An Intergovernmental Panel on Climate Change says that Himalayan glaciers are receding rapidly and that many could melt entirely by 2035. If the giant Gangotri Glacier that supplies 70 per cent of the Ganges flow during the dry season disappears, it warned, the Ganges could become a seasonal river, flowing during the rainy season but not during the summer dry season when irrigation water needs are greatest.
Moreover, Brown said, in both of these countries, food prices will likely rise and grain consumption per person can be expected to fall. In India, where just over 40 per cent of all children under five years of age are underweight and undernourished, “hunger will intensify and child mortality will likely climb.”
The Ganga is the largest source of surface water irrigation in India and the leading source of water for the 407 million people living in the Gangetic Basin, a population larger than any other single country other than China. The Yellow River and Yangtze basin hold a similar position in China.
Brown said that as food shortages unfold, China will try to hold down domestic food prices by using its massive dollar holdings to import grain, most of it from the United States, the world’s leading grain exporter. As irrigation water supplies shrink, Chinese consumers will be competing with Americans for the US grain harvest. India too may try to import large quantities of grain, although it may lack the economic resources to do so, especially if grain prices keep climbing, the paper forecast.

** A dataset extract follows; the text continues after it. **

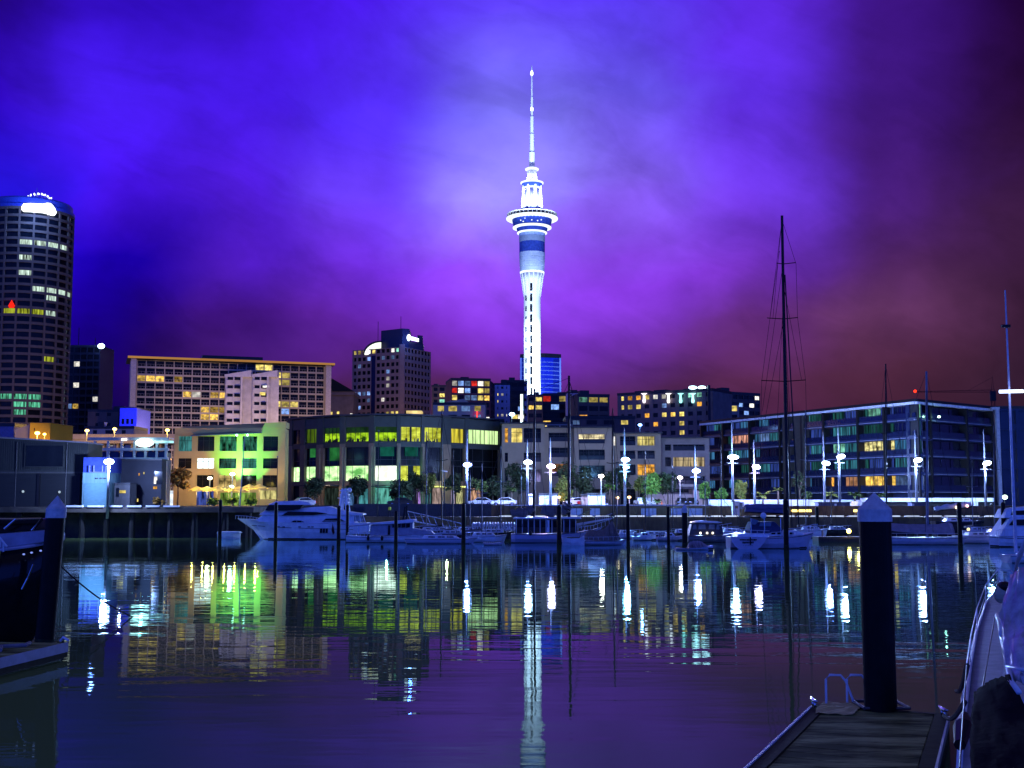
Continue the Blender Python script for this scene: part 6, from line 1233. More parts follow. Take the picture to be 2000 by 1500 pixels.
yacht('dark hulled launch between small cruiser and blue lamp pile', 146, 798, 905, 1036, DKH, 862, 800, ((812, 1029), (862, 1026), (866, 1030), (812, 1033)), mm=BLACK)
yacht('low pale sailing boat in front of the dark hulled launch', 138, 790, 935, 1052, BLH, None, None, None, beam=1.2)
yacht('white sailing boat with bow rail left of the classic launch', 143, 902, 990, 1046, GEL, 941, 905, ((908, 1036), (941, 1032), (942, 1036), (908, 1040)), mm=POSTM)
yacht('small dark sailing boat behind the piles left of the classic launch', 156, 925, 1005, 1040, DKH, 978, 870, None, mm=POSTM)
yacht('small pale dinghy low on the water left of the classic launch', 134, 944, 985, 1060, BLH, None, None, None, coach=False, beam=.7, name='dinghy', cat='dinghy')
rb = thing('rib_boat', 'row of pale inflatable boats stored on a raft before the yellow brown quay', 'inflatable boat', (X(975, 158), 158, 0)); m = MB(); m.box(X(920, 158), X(1008, 158), 158, 160, -.3, .9); m.build('raft', DARK, rb)
for k in range(16): MB().tube([(X(922 + 5.3 * k, 158), 157.9, 1.0), (X(924 + 5.3 * k, 158), 158.2, 1.75), (X(925 + 5.3 * k, 158), 159.5, 2.0)], [.16, .2, .1], 6).build('float_tube', mat('pale_rubber', (.5, .52, .56), .5), rb)

for lab, Y_, x0_, x1_, sh_, mm_, mp_, mt_ in (('slim white yacht with pale mast among the cluster left of the blue lamp pile', 150, 815, 880, 1034, GEL, 832, 842), ('dark blue yacht with furled sail in the cluster right of the small cruiser', 144, 845, 925, 1042, DKH, 884, 880),
        ('small white yacht with pale mast tucked behind the blue lamp pile', 155, 878, 945, 1036, BLH, 918, 900), ('white yacht behind the inflatable raft', 166, 950, 1030, 1034, GEL, 1018, 905), ('low white yacht between covered boat and small motor boats', 156, 1196, 1262, 1042, GEL, 1206, 900),
        ('slim dark yacht behind the pilothouse boat', 158, 1376, 1450, 1036, DKH, 1411, 840), ('white yacht behind the sloop stern', 152, 1400, 1470, 1038, GEL, 1380, 930), ('white yacht moored behind the sloop bow', 160, 1556, 1620, 1034, GEL, 1577, 800), ('small dark yacht at the quay left of the floating dock lamp', 168, 1610, 1668, 1034, DKH, 1628, 930),
        ('pale yacht with thin mast right of the tented yacht', 156, 1880, 1950, 1036, BLH, 1905, 890), ('white yacht with tall thin mast left of the motor boat at the right edge', 150, 1920, 1985, 1040, GEL, 1948, 830)):
    yacht(lab, Y_, x0_, x1_, sh_, mm_, mp_, mt_, ((mp_ - 16, sh_ - 8), (mp_, sh_ - 10), (mp_ + 3, sh_ - 7), (mp_ - 16, sh_ - 5)), mm=POSTM if mm_ is not DKH else BLACK, mr=.07, beam=1.2)
# classic launch with two black masts
Y = 141.0; BEAM = 2.2
cl = thing('classic_launch', 'long classic wooden launch with deckhouse, furled brown sails and two black masts', 'sailing ship', (X(1090, Y), Y + 2, 0))
hull(cl, mat('lavender_hull', (.46, .45, .62), .35, var=.08), Y, [(998, 1044, 1.5), (1006, 1043, 1.9), (1050, 1044, 2.2), (1090, 1043, 2.2), (1130, 1040, 1.5, -6), (1160, 1035, .6, -18), (1182, 1028, .05, -30)], stripe=(.02, .10))
slab(cl, 'deckhouse', mat('dark_varnish', (.05, .035, .03), .35), Y, [(1006, 1042), (1008, 1014), (1126, 1014), (1128, 1040)], .5, 3.9)
slab(cl, 'roof', GEL, Y, [(1002, 1014), (1004, 1010.5), (1134, 1010), (1136, 1013.5)], .1, 4.3)
for k in range(11): a = 1008 + k * 11.6; MB().box(X(a, Y), X(a + 1.1, Y), Y + .38, Y + .48, Z(1042, Y), Z(1014, Y)).build('post', GEL, cl)
for k in range(10): a = 1011.5 + k * 11.6; pane(cl, 'window', DGLASS, Y, [(a, 1018), (a + 7, 1018), (a + 7, 1030), (a, 1030)], .52)
MB().box(X(1068, Y), X(1073, Y), Y + .3, Y + .48, Z(1040, Y), Z(1016, Y)).build('door', GEL, cl)
mast_rig(cl, 1043, Y, 755, 1.2, .17, 1045, stays=(((1045, 760), (1000, 1040)), ((1045, 760), (1112, 735)), ((1045, 800), (1020, 1030, -2)), ((1045, 800), (1070, 1030, -2))), y0=2.2)
mast_rig(cl, 1113, Y, 730, 1.2, .19, 1113, stays=(((1113, 736), (1178, 1008)), ((1113, 736), (1122, 768)), ((1113, 790), (1090, 1030, -2)), ((1113, 790), (1140, 1030, -2)), ((1122, 768), (1150, 1030)), ((1113, 742), (1100, 770))), y0=2.2)
def sail_roll(t, Y, pts, y0, r, m=CANVAS):
    q = random.Random(len(pts)); mb = MB(); P = []
    for i in range(len(pts) - 1):
        for k in range(6): P.append((pts[i][0] + (pts[i + 1][0] - pts[i][0]) * k / 6, pts[i][1] + (pts[i + 1][1] - pts[i][1]) * k / 6))
    P.append(pts[-1]); mb.tube([(X(a, Y), Y + y0, Z(b, Y) + q.uniform(-.08, .08)) for a, b in P], [r * q.uniform(.75, 1.2) for _ in P], 9); return mb.build('furled_sail', m, t)
sail_roll(cl, Y, [(998, 1003), (1025, 1001), (1042, 993)], 2.2, .48); sail_roll(cl, Y, [(1058, 996), (1085, 1001), (1106, 996), (1112, 985)], 2.2, .55)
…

The alternative to this civilization-threatening scenario is to abandon business-as-usual energy policies and move to cut carbon emissions 80 per cent — not by 2050 as many political leaders suggest, because that will be too late, but by 2020. One route that the paper recommended is for China and India to shift energy investment from coal-fired power plants into energy efficient wind farms, solar thermal power plants, and geothermal power plants.